Dust to dust and ash to ash
This too shall pass in the time, and you
Got to trust, yeah you got to trust
Good things coming in time, and Life Goes On
Life Goes On, woe

And you can count on me to be the one
That's never gonna leave you lonely
Count on me to be the one
That is gonna love you always, woe woe
When you're feeling sad and blue
I'll be there to see you through, so
Don't cry no more
I said don't cry, my darling

True it takes some time for one to refine
The steps upon the path you are leading
The harder the pursuit, it remains the truth
The harder it will be to achieve it
And though you feel like giving up
When the path gets rough
You must be string, life must go
Don't cry, my darling, don't cry

Dust to dust and ash to ash
This too shall pass in the time, and you
Got to trust, yeah you got to trust
Good things coming in time, and Life Goes On
Life Goes On, woe
Life Goes On

And you can count on me to be the one
That's never gonna leave you lonely
Count on me to be the one
That is gonna love you always, woe woe
When you're feeling sad and blue
I'll be there to see you through, so
Don't cry no more
I said don't cry, my darling

...

What a strange night.

I'm always surprised that the whole world isn't rattled to the core by the massive events going on in our minds when we consume these things...

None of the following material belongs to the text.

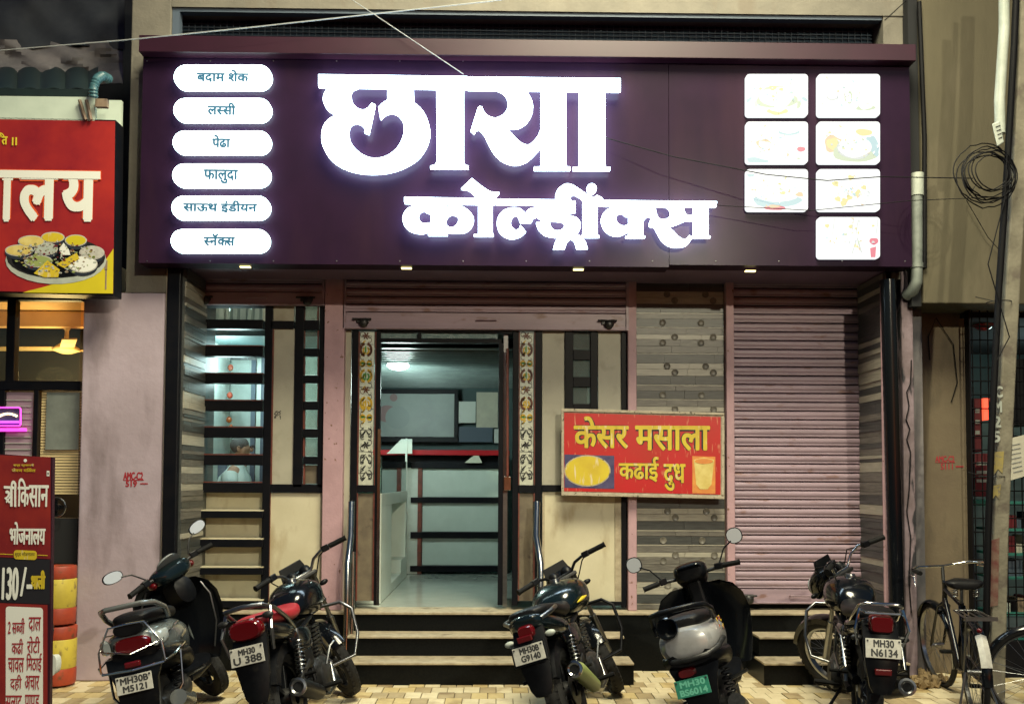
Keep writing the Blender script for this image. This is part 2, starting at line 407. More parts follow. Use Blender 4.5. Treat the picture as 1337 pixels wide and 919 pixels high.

You can be in Two places at once though. You can inhabit several dimensions simultaneously, I was here physically while simultaneously "there" in every other way.

Ok, enough time with my "crazy hat" on.

if you think you can fly, START FROM THE GROUND 

..I never understood why the hypothetical psychedelically stoned individual would always think they could fly and start trying from like 10 stories up, I mean, why not start from the ground? 

Ok, I need sleep, sorry guys.

Re: Poetry/prose/creative writing.
« Reply #55 on: November 20, 2018, 09:05:41 AM »
Every day I think I am finally going to be able to ignore Her she shows up looking more beautiful than ever...

I can't believe I didn't talk to Her today.

I wish she would just talk to me.

Re: Poetry/prose/creative writing.
« Reply #56 on: November 20, 2018, 09:06:56 AM »
Didn't see Her on Monday.

...and when I saw her today she looked incredible.


Re: Poetry/prose/creative writing.
« Reply #57 on: November 20, 2018, 09:18:24 AM »
Her beautiful brunette hair was done, and she was wearing a black and white patterned scarf that made Her look gorgeous.

I had been planning on speaking with her this morning but was dumbstruck by her beauty and became nervous.

Its never going to happen unless she talks to me first...

I keep trying to ignore her, I keep thinking "its just adrenaline, oxytocin, dopamine, and serotonin that's making you feel this way, just fight it!" Sadly, I can't fight my endogenous chemistry, and obviously I can't resist her beauty, charm, and admirable traits.

I guess I'm just going to have to quietly admire her, unless by some miracle she decides to talk to me.


Re: Poetry/prose/creative writing.
« Reply #58 on: November 20, 2018, 09:20:46 AM »
The gorgeous brunette who rides from 26th street. I don't think will ever be over her. Which I suppose means that if she ever decides that she wants to give me a chance that will be here waiting for her.

Re: Poetry/prose/creative writing.
« Reply #59 on: November 21, 2018, 09:00:31 AM »
Yesterday was probably my best shot.

I did not see Her today, and because of the holidays I probably won't see Her until next week.

Yesterday would have been a good day. She Sat right across from me, looking amazing, and seemed as though she was waiting for me to say something to Her...

I'm An idiot. That would have been my best chance.